Entering Vim normal mode
Traditionally, Vim normal mode is entered via hitting the escape key.  Since most people won't want Vim behavior, there needs to be a toggle that enables Vim so that the escape key will work. This prevents existing TM2 escape behavior changing for those who don't want the optional Vim behavior.

Additionally, it is not uncommon for Vim users to remap the Vim normal mode entry trigger to something like "jj". This should be supported so that users can have the escape key retain it's traditional TM2 use.

Vim normal mode
I would like to support the full range of Vim commands for motion, deleting, and changing of text short of entering command mode i.e. ":<command>"

Vim command mode
No support, but maybe a subset later.

Vim search mode
I don't think this needs support, however it would be handy for '/' to map to opening the find dialog.

I've spent a little time trying to figure out how to modify TM2 for Vim support and I'm not sure which direction I should go.
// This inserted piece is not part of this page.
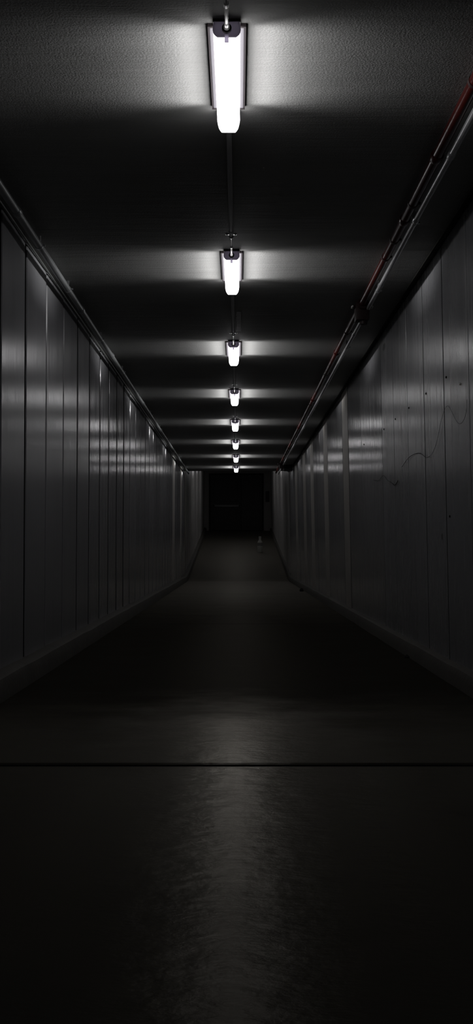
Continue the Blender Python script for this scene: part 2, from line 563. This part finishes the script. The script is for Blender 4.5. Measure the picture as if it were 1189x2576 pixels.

1) Hard code it right into TM2. It looks like I could start with OakTextView:keydown and branch off to a Vim interpreter if Vim is enabled. I think this is probably the easiest and most flexible approach. 

2) Create a TM2 plugin/bundle that does most of the work, and modify TM2 just enough to provide the support that such a plugin/bundle would need. This approach worries, me because I'm not sure how much modification TM2 would need to expose all the required interface to the plugin system. Do TM2 plugins work the same as TM1 plugins? Is the TM2 plugin API in flux?